Blessed Maundy Thursday and Triduum ““ An Opportunity for the Brothers to Learn a Little Latin, by Pr. Rossow

We look forward to all the blessings God will shower upon us as the Triduum begins today with Maundy Thursday. We thank the Lord that his word of law will be sung and preached to break through our callous hearts, even to the necessary point of killing the old sinful self. We bless the Lord even more  that His word of gospel will once again build us up in the peace and joy of His Son’s body and blood, preached and sung into our hearts and laid upon our lips to eat and drink for eternal refreshment.


Authentic Lutheranism, as promoted by the Brothers of John the Steadfast, crosses over time and geography and so Lutherans sing and chant music from all times and places. In our congregation, Bethany – Naperville, Illinois, we sing the Kyrie in Greek during the season of Lent (LSB 944). Throughout the year we are also edified by the splendor of many other cultures and eras that we are able to sing, thanks to the Lutheran Service Book. (Thank you Paul Grime and Jon Vieker for your selfless work on this project.)


The season of Lent is filled with words and terms from other times and cultures in the history of the church. “Triduum” and “Maundy” are Latin terms. “Maundy” comes from the Latin word “mandate” which means command. It comes from John 13:34 in which Jesus gives the command to love one another after he washes the disciples’ feet. So Holy Thursday has come to be known as “Command Thursday” or Maundy Thursday. Command Thursday would leave us in our sin and be a lousy name if Jesus had not then backed up the new command with the holy meal of the new covenant in which we receive His body and blood. What a wonderful gift this night brings.


Some of the Brothers and our other readers may have heard the term “Triduum” this time of year. This is another Latin term which means “three days.” It refers to the three holy days of Maundy Thursday through the Vigil of Easter (Easter eve service on which the church has historically baptized and confirmed adult catechumens.) Marking the Triduum helps us to understand the passion of Christ is all one piece. As we sing in the Great Litany, “by your bloody sweat, your cross and passion, your death and burial, your resurrection and ascension…” (LSB, Altar Book, p. 410, 414). You cannot separate one piece from another. Besides, we all get annoyed, pastor and laity alike,  that some people only come to church on Easter. Promoting the Triduum emphasizes how all the gifts are given together and how important it is to worship each of the days of the Triduum.

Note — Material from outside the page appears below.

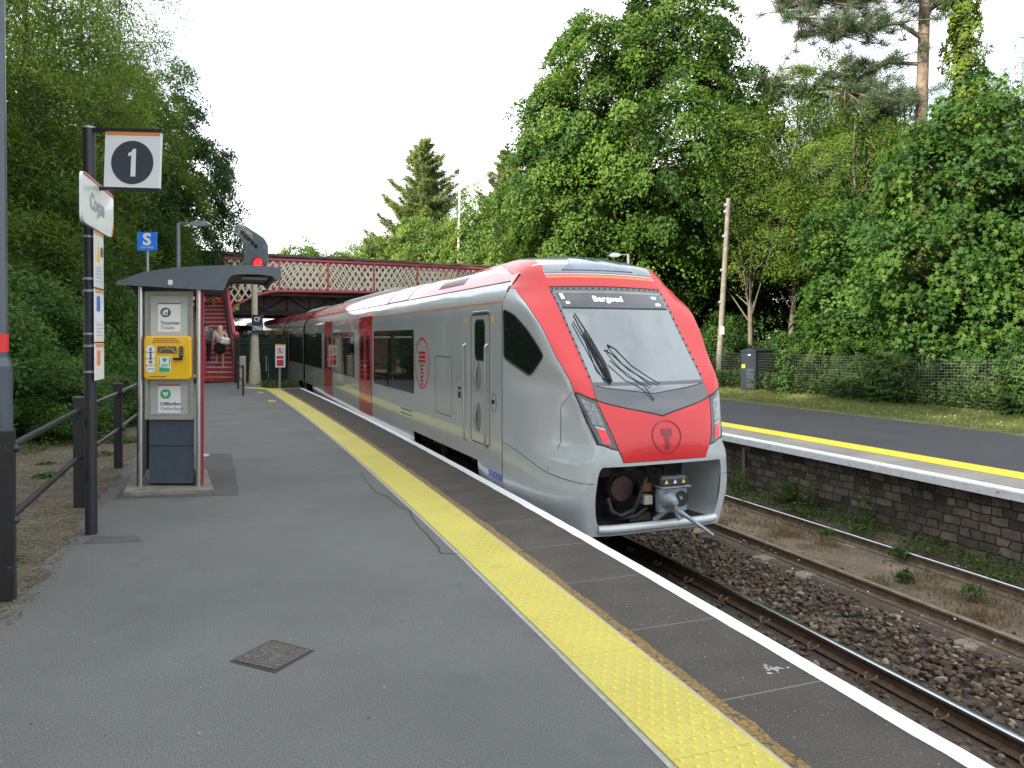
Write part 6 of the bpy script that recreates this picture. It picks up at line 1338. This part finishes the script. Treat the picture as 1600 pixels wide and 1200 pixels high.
def figure(step_l=.0, arm_l=0, arm_r=0):
    J = dict(pelvis=(0, 0, .96), waist=(0, -.01, 1.08), chest=(0, -.02, 1.28), neck=(0, -.01, 1.45), neck2=(0, .0, 1.51), head=(0, .02, 1.58), top=(0, .0, 1.66),
     hl=(-.10, 0, .92), kl=(-.10, .06+.10*step_l, .50+.06*step_l), al=(-.10, -.02+.16*step_l, .08+.17*step_l), fl=(-.10, .10+.16*step_l, .03+.17*step_l), tl=(-.10, .17+.16*step_l, .025+.17*step_l),
     hr=(.10, 0, .92), kr=(.10, .04, .50), ar=(.10, -.04, .08), fr=(.10, .08, .03), tr=(.10, .15, .025),
     sl=(-.17, -.02, 1.40), el=(-.24, -.05+.05*arm_l, 1.13), wl=(-.25, .02+.18*arm_l, .91+.10*arm_l), pl=(-.25, .04+.20*arm_l, .85+.10*arm_l), ml=(-.245, .06+.21*arm_l, .77+.10*arm_l),
     sr=(.17, -.02, 1.40), er=(.25, -.05, 1.14), wr=(.24, .07+.1*arm_r, .93), pr=(.235, .10+.1*arm_r, .88), mr=(.23, .12+.1*arm_r, .80))
    for s, sg in (('l', -1), ('r', 1)):
        p = J['p'+s]
        for i, (dx, ln_) in enumerate(((-.028, .07), (-.009, .085), (.010, .08), (.028, .062))): J['f%d%s' % (i, s)] = (p[0]+.01*sg, p[1]+dx+.01, p[2]-.025); J['g%d%s' % (i, s)] = (p[0]+.005*sg-.012*sg, p[1]+dx*1.2+.012, p[2]-.025-ln_)
        J['h%s' % s] = (p[0]-.01*sg, p[1]+.055, p[2]-.045)
        J.pop('m'+s)
    E_ = [('pelvis', 'waist'), ('waist', 'chest'), ('chest', 'neck'), ('neck', 'neck2'), ('neck2', 'head'), ('head', 'top'), ('pelvis', 'hl'), ('hl', 'kl'), ('kl', 'al'), ('al', 'fl'), ('fl', 'tl'), ('pelvis', 'hr'), ('hr', 'kr'), ('kr', 'ar'), ('ar', 'fr'), ('fr', 'tr'), ('chest', 'sl'), ('sl', 'el'), ('el', 'wl'), ('wl', 'pl'), ('chest', 'sr'), ('sr', 'er'), ('er', 'wr'), ('wr', 'pr')]
    Rd = dict(pelvis=(.15, .11), waist=(.125, .095), chest=(.155, .11), neck=.058, neck2=.052, head=(.078, .095), top=(.06, .075))
    for s in 'lr':
        Rd.update({'h'+s: .085, 'k'+s: .052, 'a'+s: .034, 'f'+s: .032, 't'+s: .022, 's'+s: .058, 'e'+s: .040, 'w'+s: .026, 'p'+s: (.018, .036)})
        for i in range(4): E_ += [('p'+s, 'f%d%s' % (i, s)), ('f%d%s' % (i, s), 'g%d%s' % (i, s))]; Rd['f%d%s' % (i, s)] = .009; Rd['g%d%s' % (i, s)] = .0065
    for s in 'lr':
        J['th'+s] = J.pop('h%s' % s) if False else J['p'+s][0:1]+(J['p'+s][1]+.055, J['p'+s][2]-.045); E_.append(('p'+s, 'th'+s)); Rd['th'+s] = .009
        J['h'+s] = (-.10 if s == 'l' else .10, 0, .92)
    return J, E_, Rd
def on_step(k, side_): return S0+SX*SW*side_+SD*(GO*k+.14)+Z*(RI*k+.005)
ang = math.atan2(SD.y, SD.x)-math.pi/2
J, E_, Rd = figure(1.0, .3, .4)
ch = [('neck', 'head')]
wp_ = person('blonde woman in black skirt climbing the stairs with a white shoulder bag', on_step(2, .58), ang, J, E_, Rd, skinm, [
 ('hair', dict(a=(0, .0, 1.66), b=(0, -.045, 1.58), c=(0, -.07, 1.47), d=(.0, -.085, 1.34)), [('a', 'b'), ('b', 'c'), ('c', 'd')], dict(a=(.082, .088), b=(.10, .10), c=(.105, .06), d=(.085, .035)), hair),
 ('top', dict(a=(0, -.015, 1.06), b=(0, -.015, 1.20), c=(0, -.02, 1.34), d=(0, -.01, 1.43), e=(-.175, -.02, 1.395), f=(-.23, -.045, 1.20)), [('a', 'b'), ('b', 'c'), ('c', 'd'), ('c', 'e'), ('e', 'f')], dict(a=(.15, .125), b=(.155, .125), c=(.175, .13), d=(.075, .07), e=.078, f=.062), topm),
 ('skirt', dict(a=(0, -.01, 1.10), b=(0, 0, .97), c=(0, .02, .80), d=(0, .03, .62)), [('a', 'b'), ('b', 'c'), ('c', 'd')], dict(a=(.145, .118), b=(.19, .145), c=(.215, .16), d=(.225, .165)), skirt),
 ('shoe', dict(a=(.10, -.07, .04), b=(.10, .06, .04), c=(.10, .19, .03)), [('a', 'b'), ('b', 'c')], dict(a=.040, b=.045, c=.034), shoe),
 ('shoe', dict(a=(-.10, .08, .22), b=(-.10, .22, .215), c=(-.10, .35, .20)), [('a', 'b'), ('b', 'c')], dict(a=.040, b=.045, c=.034), shoe)], 1.26)
r = thing('shoulder_bag', 'white shoulder bag hanging on the blonde woman back', 'bag', wp_.location, ang); r.scale = (1.26,)*3
b = MB(); b.box((.16, -.20, 1.10), (.34, .15, .26), bagm, Matrix.Rotation(R(12), 4, 'Y'), .05); b.build('body', r)
b = MB(); b.tube([(.05, -.19, 1.22), (.10, -.12, 1.42), (.16, -.02, 1.465), (.22, .06, 1.40), (.27, -.10, 1.22)], .012, bagm, 6); b.build('strap', r)
J, E_, Rd = figure(1.0, .6, .2)
def clothed(label, loc, a, tm_, bm_, hr, h):
    return person(label, loc, a, J, E_, Rd, skinm, [
     ('hair', dict(a=(0, .0, 1.665), b=(0, -.03, 1.60), c=(0, -.04, 1.53)), [('a', 'b'), ('b', 'c')], dict(a=(.085, .09), b=(.095, .09), c=(.075, .05)), hr),
     ('jacket', dict(a=(0, -.01, .90), b=(0, -.01, 1.15), c=(0, -.02, 1.33), d=(0, -.01, 1.45), e=(-.175, -.02, 1.40), f=J['el'], g=J['wl'], h=(.175, -.02, 1.40), i=J['er'], j=J['wr']), [('a', 'b'), ('b', 'c'), ('c', 'd'), ('c', 'e'), ('e', 'f'), ('f', 'g'), ('c', 'h'), ('h', 'i'), ('i', 'j')], dict(a=(.18, .14), b=(.165, .13), c=(.18, .14), d=(.08, .075), e=.085, f=.06, g=.045, h=.085, i=.06, j=.045), tm_),
     ('trousers', dict(a=(0, 0, .97), b=(-.10, .0, .90), c=J['kl'], d=(J['al'][0], J['al'][1], J['al'][2]+.02), e=(.10, 0, .90), f=J['kr'], g=(.10, -.04, .10)), [('a', 'b'), ('b', 'c'), ('c', 'd'), ('a', 'e'), ('e', 'f'), ('f', 'g')], dict(a=(.165, .125), b=.10, c=.072, d=.055, e=.10, f=.072, g=.055), bm_),
     ('shoe', dict(a=(.10, -.07, .04), b=(.10, .06, .04), c=(.10, .19, .03)), [('a', 'b'), ('b', 'c')], dict(a=.045, b=.05, c=.038), shoe),
     ('shoe', dict(a=(-.10, .08, .22), b=(-.10, .22, .215), c=(-.10, .35, .20)), [('a', 'b'), ('b', 'c')], dict(a=.045, b=.05, c=.038), shoe)], h)
clothed('person in grey jacket climbing the left side of the stairs, half hidden by the kiosk', on_step(3, .14), ang, greyt, trous, mat('hair_brown', (.06, .04, .025), .7), 1.22)
clothed('person in dark clothes at the very top of the stairs under the kiosk canopy', on_step(16, .50), ang, trous, tan_, mat('hair_dark', (.02, .016, .012), .7), 1.22)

So we have some Latin and Greek to learn on occasion and it is good for us Brothers. It helps us to be authentic Lutherans and to steadfastly maintain our grandfather’s church that has come doen to us through the ages and across the miles. In, with, and alongside heartfelt confession, soak in the goodness of God’s forgiveness this week. God has great gifts for you in this great three days. God bless you Brothers of John the Steadfast, and God bless all our readers.

About Pastor Tim Rossow

Rev. Dr. Timothy Rossow is the Director of Development for Lutherans in Africa. He served Bethany Lutheran Church in Naperville, IL as the Sr. Pastor for 22 years (1994-2016) and was Sr. Pastor of Emmanuel Lutheran in Dearborn, MI prior to that. He is the founder of Brothers of John the Steadfast but handed off the Sr. Editor position to Rev. Joshua Scheer in 2015. He currently resides in Ocean Shores WA with his wife Phyllis. He regularly teaches in Africa. He also paints watercolors, reads philosophy and golfs. He is currently represented in two art galleries in the Pacific Northwest. His M Div is from Concordia, St. Louis and he has an MA in philosophy from St. Louis University and a D Min from Concordia, Fort Wayne.


Blessed Maundy Thursday and Triduum ““ An Opportunity for the Brothers to Learn a Little Latin, by Pr. Rossow — 2 Comments

  1. A delightful lesson in Latin came my way this week. Our Associate Pastor, a solid and enthusiastic youngster, asked me what does “ciborium” mean. I knew that what he meant was, what did the term originally mean in Latin. He had looked in a couple of dictionaries but only found what he and the ladies in the Altar Guild already knew, the ciborium is the cup that is used to hold the bread/ wafers for communion. So, we went to the Latin dictionary at the Univ. of Notre Dame website, and found that cibus is food for animals. It only took a puzzled minute to make the connection that a ciborium is a feed box, which is what a manger is. So, just as Christ’s body was first placed for us in a manger, it is now placed for us in a ciborium.

  2. That is very cool Michael! Now I must get off to bed to rest up for sunrise service. We had a beautiful 2 hour Easter Vigil service tonight starting with a bonfire from which we lit the paschal candle.